One of the things I enjoy is building tools that support my team and make us all more productive.

Our system has a mechanism for installing add-on features. These features are built into a CD image (ISO file) that can be installed directly from a USB drive or burned to a CD and installed that way. Yes, this sounds old-fashioned, but we build industrial equipment that is not necessarily connected to the Internet.

I recently built an internal Ruby gem to make it easier to create these installation images. We use Ruby and Rake for our automated builds, so I built this new tool on top of Rake.

Every add-on product must have certain files in known locations in order to work with our installation infrastructure. Some products have additional Debian packages that need to be installed.

For a simple installer (no Debian packages), all that is required is the following code:

Simple Installer
installer "myProject"

installer is a simple DSL (domain-specific language) function that hides all of the complexity of building one of our add-on installers. Under the hood, it defines Rake tasks that hook into our common Rake infrastructure. These tasks build up the directory structure for the ISO image, generate the PDF documentation, produce the ISO image and an md5 checksum for it, etc.

For an installer that also needs to install Debian packages, it gets slightly more complicated:

Installer With Debian Packages
installer "myProject" do
package_pool roots: %w{myAddOn otherPackage} repositories: %i{repo1 repo2}
end

installer takes a customization block. In that block, package_pool takes a list of Debian package names and a list of repository identifiers (recognized by more of our infrastructure) and generates Rake tasks that create a local Debian repository containing the root packages and all of their dependencies. This local repository is placed in the ISO image and can be used by the installer script to install the packages using apt-get.

(%w and %i are shortcuts for producing an array of strings and an array of symbols respectively. %i is new in Ruby 2).

As you can imagine, behind this very simple interface is a fair bit of code that makes all of the magic happen. Clients of the gem only need to know this very small surface area in order to access the magic.

In order for such a simple API to work well, there need to be some well-established conventions that are followed by the clients.

In this case, our system imposes constraints on what an add-on installer looks like.

We have conventions and a framework around how we use Rake. This gem plugs into that framework, so a lot of things “just work”.

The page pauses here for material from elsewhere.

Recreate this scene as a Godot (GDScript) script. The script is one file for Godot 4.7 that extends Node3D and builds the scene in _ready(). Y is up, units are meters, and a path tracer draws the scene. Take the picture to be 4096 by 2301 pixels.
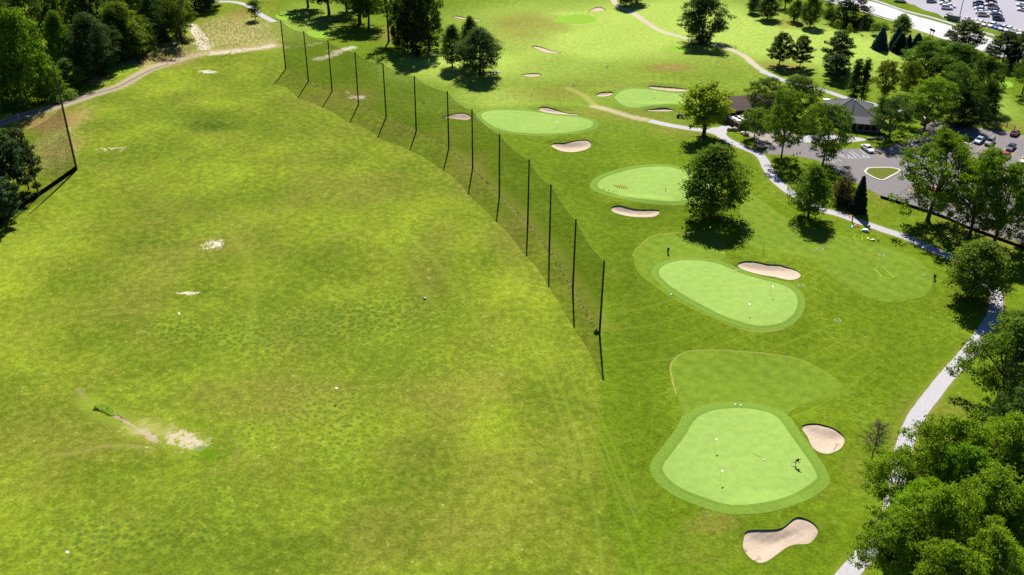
extends Node3D
# A golf driving range and short-game area seen from a drone. Units are metres, y up, north is -z.

const GX := -215.0
const GZ := -430.0
const GS := 1.25
const NX := 348
const NZ := 272
const NEAR_X0 := -113.75
const NEAR_X1 := 116.25
const SPLIT_Z := -190.0
const K := 2.3        # how bright a sunlit white surface shows; colours below are given as they look in the sun
const MOUNDS := [34.01, -231.83, 15.09, 15.1, 0.9, 46.11, -179.45, 17.73, 17.17, 0.55, 37.03, -127.09, 14.47, 14.97, 0.75, 7.27, -277.05, 19.16, 12.36, 0.5, 43.97, -298.05, 14.85, 12.11, 0.6, 40.01, -111.45, 7.11, 3.79, 0.55, 52.93, -134.46, 4.37, 2.82, 0.45, 56.23, -192.74, 8.31, 3.66, 0.6, 29.85, -219.8, 7.25, 2.92, 0.6, 16.08, -261.68, 6.66, 2.97, 0.6, 14.06, -287.89, 7.2, 3.12, 0.6, -16.56, -282.55, 4.95, 2.69, 0.4, 28.5, -303.13, 3.51, 2.27, 0.4, 49.41, -309.14, 7.66, 2.73, 0.6, 44.31, -289.46, 5.44, 2.1, 0.5, -91.11, -266.98, 18.96, 18.33, 0.8, -25.62, -198.14, 19.49, 13.34, 0.7, -15.57, -160.06, 12.05, 16.57, -0.6, -72.14, -152.93, 14.56, 10.38, -0.5, -35.21, -115.98, 15.68, 9.74, 0.6, -91.34, -292.94, 24.13, 12.48, 0.6, 14.04, -323.69, 26.45, 16.84, 0.7, 61.06, -329.03, 16.16, 10.83, 0.6, 81.21, -185.7, 14.47, 10.37, 0.35]

var heights := PackedFloat32Array()
var normals := PackedVector3Array()
var bunkers: Array[PackedVector2Array] = []
var names := {}
var mats := {}
var trees := {}
var rng := RandomNumberGenerator.new()


# ---------------------------------------------------------------- geometry buffer
class Buf:
	var v := PackedVector3Array()
	var n := PackedVector3Array()
	var c := PackedColorArray()
	var uv := PackedVector2Array()

	func tri(p: Vector3, q: Vector3, r: Vector3, m: Vector3, col := Color.WHITE) -> void:
		if (q - p).cross(r - p).dot(m) > 0.0:
			var s := q
			q = r
			r = s
		v.append(p)
		v.append(q)
		v.append(r)
		for i in 3:
			n.append(m)
			c.append(col)

	func flat(p: Vector3, q: Vector3, r: Vector3, toward: Vector3, col := Color.WHITE) -> void:
		var m := (q - p).cross(r - p).normalized()
		if m.dot(toward) < 0.0:
			m = -m
		tri(p, q, r, m, col)

	func quad(p: Vector3, q: Vector3, r: Vector3, s: Vector3, m: Vector3, col := Color.WHITE) -> void:
		tri(p, q, r, m, col)
		tri(p, r, s, m, col)

	func fquad(p: Vector3, q: Vector3, r: Vector3, s: Vector3, toward: Vector3, col := Color.WHITE) -> void:
		flat(p, q, r, toward, col)
		flat(p, r, s, toward, col)

	func box(t: Transform3D, size: Vector3, col := Color.WHITE) -> void:
		var h := size * 0.5
		for ax in 3:
			for s in [-1.0, 1.0]:
				var d := Vector3.ZERO
				d[ax] = s
				var a := Vector3.ZERO
				a[(ax + 1) % 3] = h[(ax + 1) % 3]
				var b := Vector3.ZERO
				b[(ax + 2) % 3] = h[(ax + 2) % 3]
				var o: Vector3 = d * h[ax]
				quad(t * (o - a - b), t * (o + a - b), t * (o + a + b), t * (o - a + b), (t.basis * d).normalized(), col)

	func bx(at: Vector3, size: Vector3, col := Color.WHITE) -> void:
		box(Transform3D(Basis(), at), size, col)

	func tube(p: Vector3, q: Vector3, r0: float, r1: float, sides := 6, col := Color.WHITE, caps := true) -> void:
		var d := (q - p).normalized()
		var u := d.cross(Vector3.RIGHT if absf(d.x) < 0.8 else Vector3.UP).normalized()
		var w := d.cross(u)
		for i in sides:
			var a0 := TAU * i / sides
			var a1 := TAU * (i + 1) / sides
			var m0 := u * cos(a0) + w * sin(a0)
			var m1 := u * cos(a1) + w * sin(a1)
			var base := v.size()
			tri(p + m0 * r0, p + m1 * r0, q + m1 * r1, m0 + m1, col)
			tri(p + m0 * r0, q + m1 * r1, q + m0 * r1, m0 + m1, col)
			for k in range(base, base + 6):
				var pt := v[k]
				n[k] = m0 if pt.is_equal_approx(p + m0 * r0) or pt.is_equal_approx(q + m0 * r1) else m1
			if caps:
				tri(q, q + m0 * r1, q + m1 * r1, d, col)
				tri(p, p + m0 * r0, p + m1 * r0, -d, col)

	func ball(at: Vector3, r: Vector3, rings := 6, segs := 8, col := Color.WHITE) -> void:
		for i in rings:
			for j in segs:
				var q: Array[Vector3] = []
				for e in [[i, j], [i + 1, j], [i + 1, j + 1], [i, j + 1]]:
					var th: float = PI * e[0] / rings
					var ph: float = TAU * e[1] / segs
					q.append(Vector3(sin(th) * cos(ph), cos(th), sin(th) * sin(ph)))
				for t in [[0, 1, 2], [0, 2, 3]]:
					var base := v.size()
					var mid: Vector3 = q[t[0]] + q[t[1]] + q[t[2]]
					tri(at + q[t[0]] * r, at + q[t[1]] * r, at + q[t[2]] * r, mid, col)
					for k in range(base, base + 3):
						n[k] = ((v[k] - at) / (r * r)).normalized()

	func leaf(at: Vector3, m: Vector3, size: float, turn: float, col: Color) -> void:
		var u := m.cross(Vector3(0.31, 0.8, 0.5)).normalized()
		var w := m.cross(u)
		var a := u * cos(turn) + w * sin(turn)
		var b := m.cross(a)
		a *= size * 0.62
		b *= size * 0.4
		var lift := m * size * 0.16
		v.append(at - a)
		v.append(at + b + lift)
		v.append(at + a)
		v.append(at - a)
		v.append(at + a)
		v.append(at - b + lift)
		var m1 := (m + b * 0.8).normalized()
		var m2 := (m - b * 0.8).normalized()
		for i in 3:
			n.append(m1)
			c.append(col)
		for i in 3:
			n.append(m2)
			c.append(col)

	func mesh(mat: Material) -> ArrayMesh:
		var a := []
		a.resize(Mesh.ARRAY_MAX)
		a[Mesh.ARRAY_VERTEX] = v
		a[Mesh.ARRAY_NORMAL] = n
		a[Mesh.ARRAY_COLOR] = c
		if uv.size() == v.size():
			a[Mesh.ARRAY_TEX_UV] = uv
		var m := ArrayMesh.new()
		m.add_surface_from_arrays(Mesh.PRIMITIVE_TRIANGLES, a)
		m.surface_set_material(0, mat)
		return m


# ---------------------------------------------------------------- naming and tagging
func numbered(called: String) -> String:
	var k: int = names.get(called, 0)
	names[called] = k + 1
	return called if k == 0 else "%s_%03d" % [called, k]


func tag(o: Node3D, label: String, category: String, group := "", kind := "") -> Node3D:
	o.set_meta("label", label)
	o.set_meta("category", category)
	if group:
		o.set_meta("group", group)
	if kind:
		o.set_meta("kind", kind)
	return o


func thing(called: String, label: String, category: String, at: Vector3, turn := 0.0, group := "") -> Node3D:
	var o := Node3D.new()
	o.name = numbered(called)
	add_child(o, true)
	o.position = at
	o.rotation.y = turn
	tag(o, label, category, group)
	return o


func part(called: String, m: Mesh, parent: Node) -> MeshInstance3D:
	var o := MeshInstance3D.new()
	o.name = called if parent != self else numbered(called)
	o.mesh = m
	parent.add_child(o, true)
	return o


func struct(called: String, m: Mesh) -> MeshInstance3D:
	var o := part(called, m, self)
	o.set_meta("kind", "structure")
	return o


func copy(o: Node3D, label: String, at: Vector3, turn := 0.0) -> Node3D:
	var r: Node3D = o.duplicate()
	r.name = numbered(String(o.name).rstrip("0123456789").rstrip("_"))
	add_child(r, true)
	r.position = at
	r.rotation.y = turn
	r.set_meta("label", label)
	return r


# ---------------------------------------------------------------- colour and materials
func seen(r: float, g: float, b: float) -> Color:   # a base colour from how it looks (0-255) in full sun
	var l := Color(r / 255.0, g / 255.0, b / 255.0).srgb_to_linear()
	return Color(l.r / K, l.g / K, l.b / K).linear_to_srgb()


func mat(called: String, col: Color, rough := 0.9, metal := 0.0, spec := 0.3) -> StandardMaterial3D:
	if not mats.has(called):
		var m := StandardMaterial3D.new()
		m.resource_name = called
		m.albedo_color = col
		m.roughness = rough
		m.metallic = metal
		m.metallic_specular = spec
		mats[called] = m
	return mats[called]


func grain(called: String, col: Color, vary: float, size: float, rough := 0.95, freq := 0.02) -> StandardMaterial3D:
	if mats.has(called):
		return mats[called]
	var m := mat(called, Color.WHITE, rough, 0.0, 0.15)
	var noise := FastNoiseLite.new()
	noise.seed = called.hash() % 1000
	noise.frequency = freq
	noise.fractal_octaves = 6
	noise.fractal_gain = 0.72
	var t := NoiseTexture2D.new()
	t.width = 512
	t.height = 512
	t.seamless = true
	t.noise = noise
	var ramp := Gradient.new()
	var l := col.srgb_to_linear()
	ramp.set_color(0, Color(l.r * (1 - vary), l.g * (1 - vary), l.b * (1 - vary)).linear_to_srgb())
	ramp.set_color(1, Color(l.r * (1 + vary), l.g * (1 + vary), l.b * (1 + vary)).linear_to_srgb())
	t.color_ramp = ramp
	m.albedo_texture = t
	m.uv1_triplanar = true
	m.uv1_world_triplanar = true
	m.uv1_scale = Vector3.ONE / size
	return m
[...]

We also have a well-known set of local Debian repositories, so we define a registry of them that can be looked up by symbols, making it easier to specify the repositories.

The more flexibility needed by clients, the more complicated the API will become. At some point, the nice abstractions created by the simple API will start to leak, and it’ll be time to re-think.

You might have heard the Rails catchphrase, “Convention Over Configuration”. There is a lot of power in that approach. As long as you can make the client code fit into the conventions, you can provide access to powerful tools (the iceberg) with a simple, small API (the tip).